Paul also revealed early data from the Inclusively Made Inclusion Imperative Report – to be released in early 2026 and outline the economic spending power of the Australian disability community – has shown people with a disability to be an intensely loyal market.
“The early data is people with disability are very loyal to brands that reflect them authentically. They'll spend money where they see themselves reflected, we know for a fact.
“Where people see themselves reflected in the content they see or in the advertising they see, the more prone they are to support that product or that organisation.”
But Australian filmmaker and inclusive production advocate Genevieve Clay-Smith told LBB most brands are still afraid of “getting inclusion wrong”.
“One of the biggest challenges is simply not knowing where to start, and being worried about getting inclusion wrong,” said the executive director of Bus Stop Films, which teaches people with disabilities how to make films.
“From the very start of my career 15 years ago, including people with disability in production has always been about saying, ‘You don't know what somebody can achieve until you give them the opportunity.’ When we have these low expectations of people or we prejudge what people are capable of before we give them the opportunity, we can rob them of their opportunity to get work and thrive in the creative industries, and that includes advertising.”
Part of the Inclusively Made mission, Genevieve added, is to empower people to be confident in hiring people with disability “from the get-go”, and to help them see that being inclusive “isn't actually difficult or scary”.
“It's actually really rewarding and can produce some great creative results,” she said.
“The barriers are almost imagined in a way, because you know it's all fear-based rather than fact-based.”
The best starting point for inclusion, Paul added, is engaging with people with a disability.
“There's no point saying, ‘we're going to plan and deliver this’ if you can't make any changes. You want input at a point when a person can make informed decisions and choices, and provide that informed feedback.
“Then something can be done with that feedback to change the outcome, to make it more inclusive, more dignified, more equitable. That then applies to and benefits everyone. More dignity, more equity, more inclusion is good for everyone.
“There are a number of different strategies that organisations take on – again, not because it's a disability or inclusion thing, but because it benefits all of their staff and people …that makes the workplace more accessible and inclusive for everyone.”
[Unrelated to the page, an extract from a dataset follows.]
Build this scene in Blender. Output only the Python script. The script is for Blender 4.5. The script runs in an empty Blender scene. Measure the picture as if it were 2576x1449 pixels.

In 2026, Inclusively Made is ambitious to involve more businesses and brands in inclusive production initiatives.
“There's nothing wrong with taking a first step, because if you don't take [it], you never take it. Then you just become complicit. Sometimes, perfect gets in the way of actual progress. And we always say progress is better than perfect because, through progress, ultimately, you will get to a benchmark. And benchmarks are always meant to be improved.”
The needle continues to move nationally on disability representation, with not-for-profit Initiative Shift 20 unveiling its ‘80 for 20’ program yesterday, to accelerate disability representation in advertising. The program sees brands including Amazon, Nova, TikTok, and Foxtel have committed up to 20% added value media to every advertiser with a paid campaign for including people with disability in their creative.